1. Why did you choose to share your code/data?

Being funded with public money, I feel it is my job to facilitate scientific progress. In my humble opinion, sharing publishing code and data is an important part of working together as a scientific community. But I think there are also benefits to be had for authors, too, as open source code can help to promote the publications that relate to it. 

2. What is your lab or institutional policy on code/data sharing? 

Our department is putting a lot of effort into curating and sharing code, data, and even hardware. Our shared resources, available through the Center for Advanced Imaging Innovation and Research, include over 50 software packages that have been downloaded over 15,000 times. The fastMRI dataset contains the raw data of over 8000 scans and the download traffic of this dataset is about 1000 TB/year. Furthermore, we are shipping, free of charge, a pilot tone transmitter to interested academic sites. Long story short, I could not wish for an environment that places greater emphasis on sharing code and data. 

3. At what stage did you decide to share your code/data? Is there anything you wish you had known or done sooner? 

Jakob Assländer

To me, deciding to write a paper about a topic and choosing to publish any useful code associated with it are one and the same thing.

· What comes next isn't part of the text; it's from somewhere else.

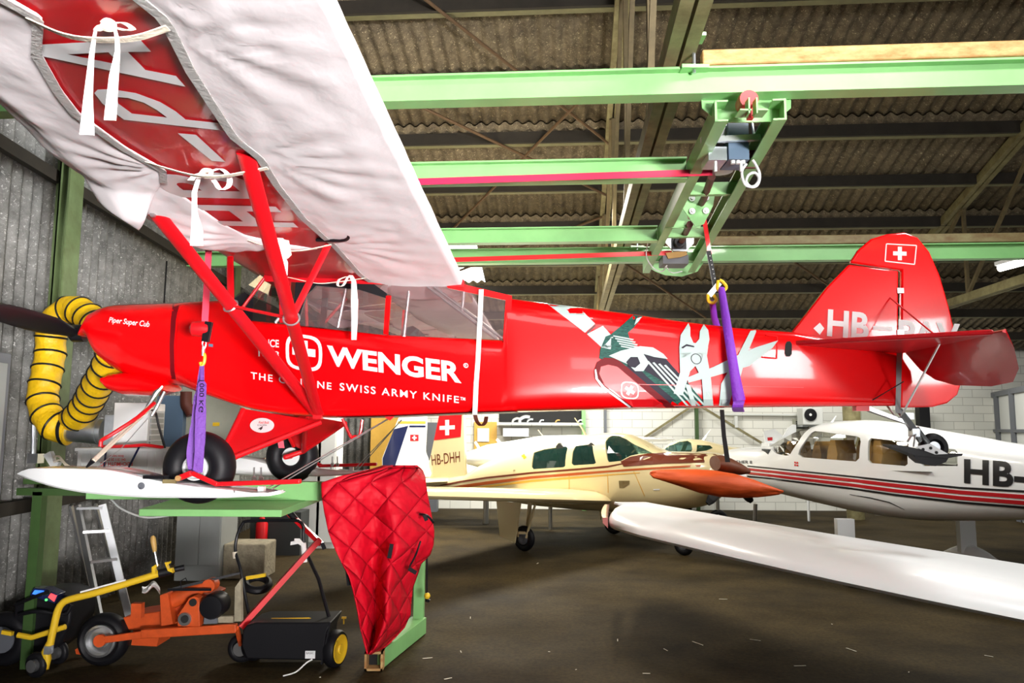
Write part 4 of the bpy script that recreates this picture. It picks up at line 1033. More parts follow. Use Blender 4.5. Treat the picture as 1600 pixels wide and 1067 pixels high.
MB().path([W(1112, 276, 5.0), W(1100, 310, 5.6), W(1091, 327, 5.95)], .026, 12).path([W(1078, 350, 6.2), W(1063, 380, 7.2)], .028, 12).build('drive_shaft', M['brownweb'], t)
MB().lathe(W(1092, 327, 5.9), (-.1, -.2, 1), [(0, .03), (.05, .028)], 16).build('shaft_collar', M['steel'], t)
MB().prism([W(x, y, 7.15) for x, y in ((1038, 358), (1084, 358), (1084, 380), (1072, 392), (1052, 392), (1039, 378))], (0, .02, 0)).build('gear_housing', M['galv'], t)
MB().bbox(W(1050, 367, 7.12), W(1073, 389, 7.12) + Vector((0, .03, 0))).lathe(W(1062, 378, 7.08), (0, -1, 0), [(-.02, .055), (.02, .05), (.02, .035)], 20).build('shaft_bearing', M['blackg'], t)
MB().bbox(W(1036, 398, 7.3), W(1076, 412, 7.3) + Vector((0, .22, 0))).build('gearbox', M['greyd'], t)
MB().prism([W(x, y, 7.28) for x, y in ((1040, 395), (1072, 391), (1074, 398), (1062, 402), (1044, 404))], (0, .02, 0)).build('brass_bracket', M['wood'], t)
MB().path(spline([W(1012, 380, 7.2), W(1010, 400, 7.3), W(1020, 418, 7.4), (W(1034, 424, 7.4)), W(1042, 415, 7.3)], 5), .006, 6).path(spline([W(1040, 416, 7.3), W(1050, 426, 7.4), W(1066, 424, 7.4)], 5), .005, 6).build('loose_cable', M['plastic_w'], t)
# connecting beams
x2, y2 = bc(850, 286, ZR); x3, y3 = bc(850, 380, ZR)
beamthing('crane_connecting_beam', 'light green connecting beam with the upper red belt running along it', y2, ZR, -3.2, xL - .01, .10, .15)
beamthing('crane_connecting_beam', 'light green connecting beam between the upper and lower red belts', y3, ZR, -3.0, xL - .01, .10, .14)
b_ = MB().ribbon([W(560, 287, 4.95), W(1113, 269, 4.9)], .045, (0, 0, 1), .004).build('lifting_belt', M['pinkred'], None, 0)
tag(b_, 'long red flat belt running to the upper pulley of the hoist carriage', 'belt')
b_ = MB().ribbon([W(640, 408, 7.3), W(1050, 395, 7.3)], .045, (0, 0, 1), .004).build('lifting_belt', M['redsteel'], None, 0)
tag(b_, 'lower dark red flat belt in front of the farthest green beam', 'belt')
# rear hook and purple sling
t = thing('lifting_hook', 'black perforated hook bar on a red strap above the rear fuselage', 'hook', tuple(W(1112, 420, 5.95)))
MB().ribbon([W(1100, 340, 6.0), W(1104, 365, 5.97), W(1109, 398, 5.95)], .035, (1, 0, .2), .004).build('red_strap', M['redsteel'], t, 0)
bar_ = MB().bar(W(1107, 392, 5.95), W(1117, 446, 5.95), .035, .012, (0, -1, 0)).build('perforated_bar', M['blackg'], t)
for k in range(6): MB().lathe(W(1109 + k * 1.5, 400 + k * 7, 5.93), (0, -1, 0), [(0, .004), (.008, .004)], 8).build('hole_rim', M['plastic_w'], bar_)
MB().bar(W(1108, 462, 5.93), W(1124, 442, 5.93), .04, .02, (0, -1, 0)).build('spreader_link', M['steel'], t)
MB().path(spline([W(1106, 460, 5.92), W(1107, 470, 5.92), W(1114, 473, 5.92), W(1119, 468, 5.92), W(1115, 461, 5.92)], 4), .013, 8).path(spline([W(1122, 438, 5.92), W(1121, 451, 5.92), W(1128, 455, 5.92), W(1135, 449, 5.92), W(1130, 441, 5.92), W(1124, 437, 5.92)], 4), .013, 8).build('yellow_shackle', M['yellow'], t)
t = thing('lifting_sling', 'deep purple round sling looped under the rear fuselage beside the printed pliers', 'sling', tuple(W(1155, 636, 5.7)))
wS = lambda px, py, w: (lambda q: CP.pt(q[0], q[1], w))(CP.sz(px, py, w))
MB().path([W(1127, 450, 5.92), wS(1133, 490, .20), wS(1141, 540, .28), wS(1148, 585, .30), wS(1155, 626, .29)], [.026, .032, .034, .036, .046], 10, True, .5).build('near_leg', M['purple'], t, 60)
q0 = wS(1155, 628, .29); q1 = wS(1152, 634, -.25)
MB().path([W(1113, 470, 5.94), wS(1116, 496, -.14), wS(1135, 560, -.26), q1], [.024, .026, .03, .035], 10, True, .5).build('far_leg', M['purple'], t, 60)
MB().ribbon(spline([q0 + Vector((0, 0, .01)), q0 + Vector((0, .05, -.045)), q1 + Vector((0, -.05, -.045)), q1], 4), .08, CP.h, .01).build('under_loop', M['purple'], t, 40)
# ropes hanging from the rear
tag(MB().ribbon([W(1128, 640, 6.3), W(1131, 680, 6.3), W(1137, 722, 6.3)], [.035, .035, .04], (1, 0, 0), .004).build('hanging_strap', M['dark'], None, 0), 'black strap hanging free below the rear fuselage under the purple sling', 'strap')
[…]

To answer the second question, with every software project, I feel that I start cleaning up the code and writing tests too late. Both really can make programming much more efficient, and so these steps should be taken early on. 

4. How do you think we might encourage researchers in the MRI community to contribute more open-source code along with their research papers?

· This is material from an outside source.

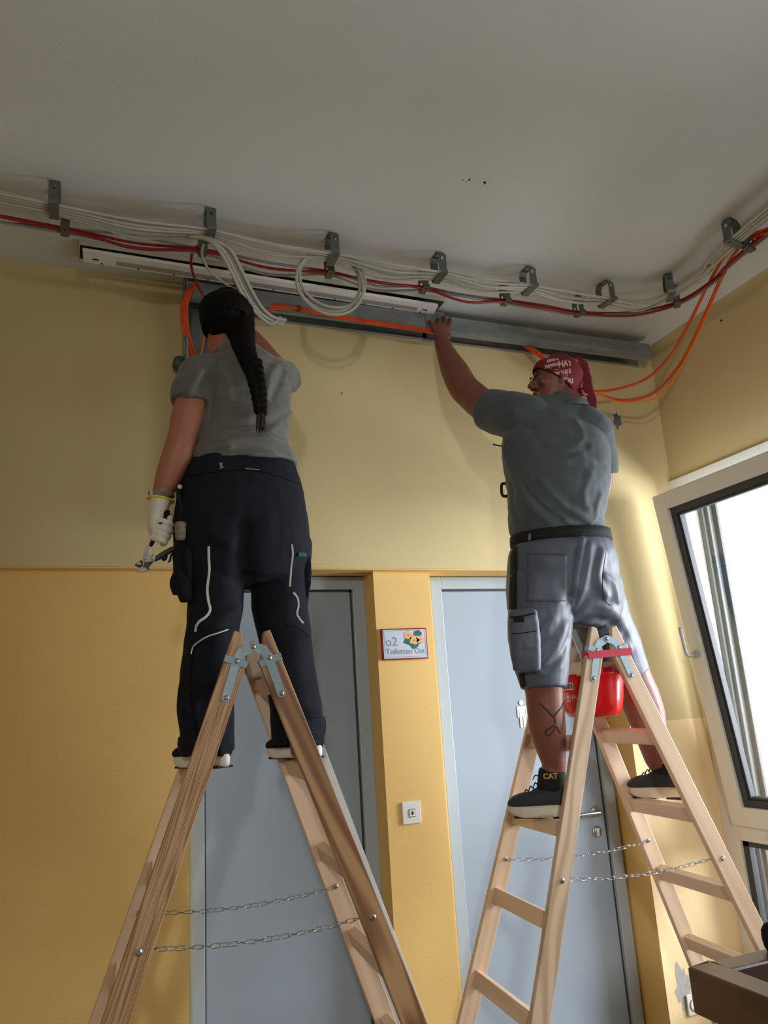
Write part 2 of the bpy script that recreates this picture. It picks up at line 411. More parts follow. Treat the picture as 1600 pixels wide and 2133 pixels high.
c0 = atz(172, 522, 3.452); c1 = atz(913, 638, 3.436); c2 = atz(903, 656, 3.436); c3 = atz(174, 546, 3.452)
slab('cover_plate', M['lum_white'], c0, c1, c2, c3, .014, .001)
mixp = lambda u, v: (c0.lerp(c1, u)).lerp(c3.lerp(c2, u), v) - V(0, 0, .0008)
slab('speckled_strip', M['dirt'], mixp(.08, .46), mixp(.94, .46), mixp(.94, .84), mixp(.08, .84), .0007)
for k in range(11):
    bm = bmesh.new(); p = mixp(.045 + k * .091, .88); cyl(bm, p, p - V(0, 0, .0015), .004, 8); obj('screw', bm, M['black'], lum)
for u in (.03, .965):
    bm = bmesh.new(); p = mixp(u, .6); box(bm, p - V(.012, .004, .001), p + V(.012, .004, 0)); obj('slot', bm, M['black'], lum)

# wall trunking under the ceiling and the vertical run
def trunk(x0, x1, label, z0=3.358, z1=3.440, yo=3.03):
    r = empty('cable_trunking', ((x0 + x1) / 2, yo + .05, (z0 + z1) / 2))
    tag(r, label, 'cable trunking')
    e = 0.0015
    bm = bmesh.new()
    box(bm, (x0, yo, z0), (x1, yo + e, z1)); box(bm, (x0, yo, z1 - e), (x1, YB, z1)); box(bm, (x0, YB - e, z0 - .006), (x1, YB, z1))
    obj('channel', bm, M['trunk'], r)
    bm = bmesh.new()   # rolled lips of the open underside
    box(bm, (x0, yo - .002, z0 - .003), (x1, yo + .040, z0)); box(bm, (x0, yo + .037, z0), (x1, yo + .040, z0 + .012)); box(bm, (x0, yo + .012, z0 - .006), (x1, yo + .018, z0 - .003))
    box(bm, (x0, yo - .003, z0 + .004), (x1, yo, z0 + .010)); box(bm, (x0, YB - .020, z0 - .008), (x1, YB, z0 - .005))
    obj('lip', bm, M['trunk'], r, bevel=0.001)
    return r
t1_ = trunk(0.372, 1.55, 'galvanised cable trunking under the luminaire, left length', 3.362, 3.440)
t2_ = trunk(1.53, 2.842, 'galvanised cable trunking running from the raised hand to the right corner')
bm = bmesh.new(); box(bm, (1.50, 3.026, 3.345), (1.60, 3.03, 3.455))
obj('joint_clip', bm, M['trunk'], t2_)
r = empty('vertical_trunking', (0.45, 3.09, 2.9))
tag(r, 'open vertical galvanised trunking on the wall left of the braided worker', 'cable trunking')
bm = bmesh.new()
box(bm, (.369, YB - .002, 2.35), (.525, YB, 3.487)); box(bm, (.369, YB - .10, 2.35), (.371, YB, 3.487)); box(bm, (.523, YB - .10, 2.35), (.525, YB, 3.36))
box(bm, (.369, YB - .10, 2.35), (.384, YB - .098, 3.487)); box(bm, (.512, YB - .10, 2.35), (.525, YB - .098, 3.36))
obj('channel', bm, M['trunk'], r)

bm = bmesh.new(); lathe(bm, [(.024, 0), (.028, .006), (.028, .05), (.022, .058)], at(372, 764, 3.12), V(0, -1, 0), 24)
obj('cable_gland', bm, M['alu'], r, smooth=True)
# clamps on the ceiling
def strap(bm, p, q, wx, slot=None, th=.0016):
    """flat strap from p to q in the (y,z) plane, width wx along x, optional slot (half width, from, to)"""
    d = V(0, q[0] - p[0], q[1] - p[1]); L = d.length; d.normalize(); nrm = V(0, -d.z, d.y)
    def b(x0, x1, s0, s1):
        o = V(0, p[0], p[1])
        c = []
        for t in (0, th):
            for x, s in ((x0, s0), (x1, s0), (x1, s1), (x0, s1)): c.append(bm.verts.new(o + V(x, 0, 0) + d * s + nrm * t))
        for f in ((0, 1, 2, 3), (7, 6, 5, 4), (0, 4, 5, 1), (1, 5, 6, 2), (2, 6, 7, 3), (3, 7, 4, 0)): bm.faces.new([c[i] for i in f])
    h = wx / 2
    if not slot: b(-h, h, 0, L)
    else:
        sw, s0, s1 = slot
        b(-h, h, 0, s0); b(-h, h, s1, L); b(-h, -sw, s0, s1); b(sw, h, s0, s1)
def make_clamp(name, w, hgt, wx, label, group):
    r = empty(name, (0, 0, 0)); tag(r, label, 'cable clamp', group)
    bm = bmesh.new(); h = w / 2; c = w * .2
    strap(bm, (-h + c, -.002), (h - c, -.002), wx, (.004, .01, w * .5 - .004) if w > .06 else None)
    strap(bm, (-h + c, -.002), (-h, -.018), wx); strap(bm, (h - c, -.002), (h, -.018), wx)
    strap(bm, (-h, -.018), (-h, -hgt + .014), wx, (.0055, .008, .026))
    strap(bm, (h, -.018), (h, -hgt), wx, (.005, .03, .048))
    obj('strap', bm, M['galv'], r)
    bm = bmesh.new()
    strap(bm, (-h - .012, -hgt), (h + .004, -hgt), wx * .95, (.005, .012, .022)); strap(bm, (-h - .012, -hgt), (-h - .014, -hgt + .012), wx * .8)
    obj('latch', bm, M['galv'], r)
    return r
def copy_tree(o, parent=None):
    c = o.copy(); C.objects.link(c); c.parent = parent
    for ch in [x for x in bpy.data.objects if x.parent == o]: copy_tree(ch, c)
    return c
GA = 'galvanised ceiling clamps carrying the white cable bundle'
GB = 'small galvanised ceiling clamps carrying the red cables'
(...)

My experience has always been that publishing code helped me more than it hurt me. Hopefully, this blog, filled with many success stories, will help!

Questions about the specific reproducible research habit

1. Why did you choose to do your work with the Julia programming language?

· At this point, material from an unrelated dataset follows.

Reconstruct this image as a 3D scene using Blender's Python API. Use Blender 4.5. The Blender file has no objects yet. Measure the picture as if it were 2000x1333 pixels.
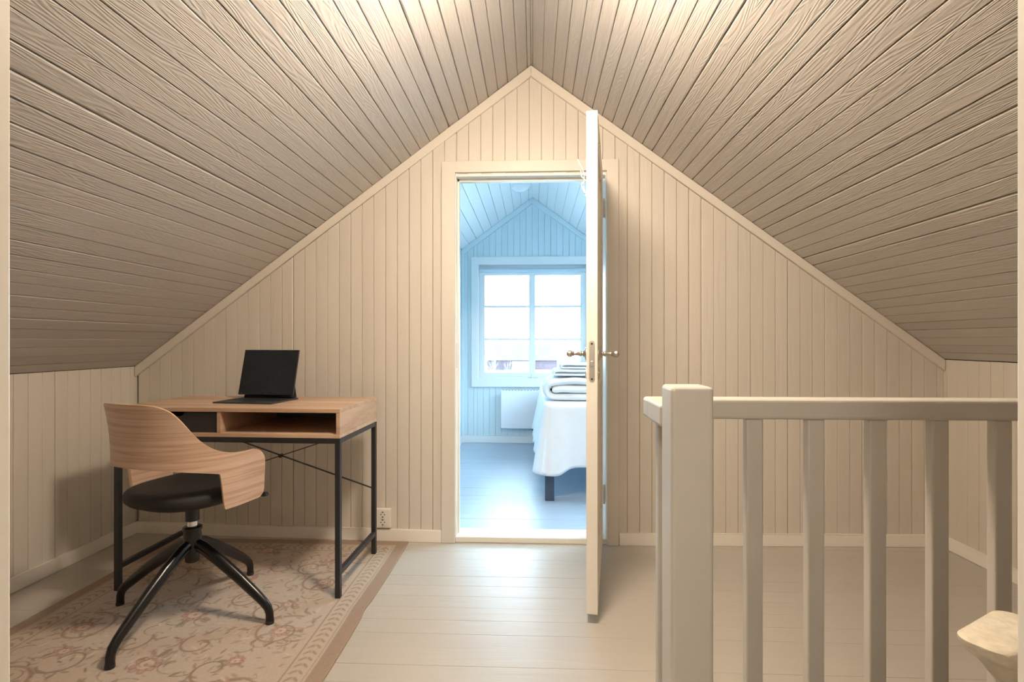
import bpy, bmesh, math, random
import numpy as np
from mathutils import Vector, Matrix
R = math.radians
scene = bpy.context.scene
COL = scene.collection
random.seed(7)

# ---------------------------------------------------------------- camera, sky, exposure
F_PX = 1011.0
YAW = math.atan(42 / 1011.0)
cam_d = bpy.data.cameras.new('camera')
cam_d.sensor_width = 36.0
cam_d.lens = 36.0 * F_PX / 2000.0
cam_d.clip_start = 0.02
cam_d.clip_end = 2000
cam = bpy.data.objects.new('camera', cam_d)
cam.location = (0, 0, 1.04)
cam.rotation_euler = (R(90), 0, YAW)
COL.objects.link(cam)
scene.camera = cam
vs = scene.view_settings
vs.view_transform = 'Standard'; vs.look = 'None'; vs.gamma = 1; vs.use_curve_mapping = False
vs.exposure = 0.0
scene.cycles.max_bounces = 14
scene.cycles.diffuse_bounces = 8
scene.cycles.sample_clamp_indirect = 6

w = bpy.data.worlds.new('sky'); scene.world = w; w.use_nodes = True
wn = w.node_tree.nodes; wl = w.node_tree.links
bg = wn['Background']
SKY_STRENGTH = 21
tc = wn.new('ShaderNodeTexCoord'); sp = wn.new('ShaderNodeSeparateXYZ'); rp = wn.new('ShaderNodeValToRGB')
wl.new(tc.outputs['Generated'], sp.inputs[0]); wl.new(sp.outputs['Z'], rp.inputs[0]); wl.new(rp.outputs[0], bg.inputs[0])
rp.color_ramp.elements[0].position = 0.0; rp.color_ramp.elements[0].color = (0.66, 0.86, 1.0, 1)
rp.color_ramp.elements[1].position = 0.7; rp.color_ramp.elements[1].color = (0.55, 0.81, 1.0, 1)
bg.inputs[1].default_value = SKY_STRENGTH

pl = bpy.data.lights.new('window_portal', 'AREA'); pl.shape = 'RECTANGLE'; pl.size = 1.16; pl.size_y = 1.2
pl.cycles.is_portal = True
po = bpy.data.objects.new('window_portal', pl); po.location = (-0.02, 5.36, 1.24); po.rotation_euler = (R(-90), 0, 0)
COL.objects.link(po)
pl2 = bpy.data.lights.new('added_roof_window_portal', 'AREA'); pl2.shape = 'RECTANGLE'; pl2.size = 1.2; pl2.size_y = 1.62; pl2.cycles.is_portal = True  # portal for the added, unseen roof window
po2 = bpy.data.objects.new('added_roof_window_portal', pl2); po2.location = (1.42, 3.925, 1.86)
po2.rotation_euler = (0, R(180 + 36.2), 0)
COL.objects.link(po2)
LAMP_POS = (-0.01, 1.38, 2.18)
LAMP_STRENGTH = 222.0
LAMP_COL = (1.0, 0.82, 0.63)

# ---------------------------------------------------------------- materials
def mat(name, col, rough=0.5, metal=0.0, bump=0.0, bscale=60.0, var=0.0, vscale=8.0, spec=0.5, emis=None, coat=0.0):
    m = bpy.data.materials.new(name); m.use_nodes = True
    nt = m.node_tree; b = nt.nodes['Principled BSDF']
    b.inputs['Base Color'].default_value = (*col, 1); b.inputs['Roughness'].default_value = rough
    b.inputs['Metallic'].default_value = metal; b.inputs['Specular IOR Level'].default_value = spec
    b.inputs['Coat Weight'].default_value = coat
    if emis: b.inputs['Emission Color'].default_value = (*emis[0], 1); b.inputs['Emission Strength'].default_value = emis[1]
    co = nt.nodes.new('ShaderNodeTexCoord')
    if bump:
        n = nt.nodes.new('ShaderNodeTexNoise'); n.inputs['Scale'].default_value = bscale; n.inputs['Detail'].default_value = 4
        bp = nt.nodes.new('ShaderNodeBump'); bp.inputs['Strength'].default_value = 0.6; bp.inputs['Distance'].default_value = bump
        nt.links.new(co.outputs['Object'], n.inputs['Vector'])
        nt.links.new(n.outputs[0], bp.inputs['Height']); nt.links.new(bp.outputs[0], b.inputs['Normal'])
    if var:
        n2 = nt.nodes.new('ShaderNodeTexNoise'); n2.inputs['Scale'].default_value = vscale; n2.inputs['Detail'].default_value = 3
        r = nt.nodes.new('ShaderNodeValToRGB')
        r.color_ramp.elements[0].position = .3; r.color_ramp.elements[1].position = .7
        r.color_ramp.elements[0].color = (*[c * (1 - var) for c in col], 1); r.color_ramp.elements[1].color = (*[min(1, c * (1 + var)) for c in col], 1)
        nt.links.new(co.outputs['Object'], n2.inputs['Vector'])
        nt.links.new(n2.outputs[0], r.inputs[0]); nt.links.new(r.outputs[0], b.inputs['Base Color'])
    return m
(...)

That is a great question and I am very opinionated about this: I think Julia is the future of scientific computing and that we should all switch to it! It allows you to jot down an idea with the same ease as MATLAB and Python, and combines this with C-like speed, all in the same language! In addition, the ecosystem, the package manager, and available IDEs are all state-of-the-art and very thought through, making it easy to use them, easy to share code, and easy to reproduce the same environment. 

Screenshot of the GitHub repository where the code for this paper was shared, and is available here.

2. What advice do you have for creating reproducible figures?

Not sure I have advice on this. I create my figures in LaTeX and since I upload the whole thing on ArXiv, they are, I guess, reproducible and hackable. But figures in LaTeX are a somewhat painful process, so I am not sure I can give a whole-hearted recommendation. 

3. As a way of showcasing the research from your article, you’ve created a beautiful website that incorporates code, interactive figures, and text. What motivated you to put in the extra effort in making it, and do you have any tips on using the tools you needed to create it?

I must say that the Julia packages Documenter.jl and Literate.jl made this a lot easier. But still, I can’t deny that it takes some work to set things up and create the content. I think I was just hoping that people would find it useful, and maybe it will inspire others to replicate this approach. From a technological point of view, it is very easy to replicate: everything is open source and published in my GitHub repository, so it is just a matter of cloning the repository and replacing the content. 

4. Are there any other reproducible research habits that you didn’t use for this paper but might be interested in trying in the future?

In this project I only used a very small NMR dataset, which I simply published in a GitHub repository. One day, I will have to learn how best to publish larger MRI datasets and how to deal with facial recognition from high-resolution 3D datasets.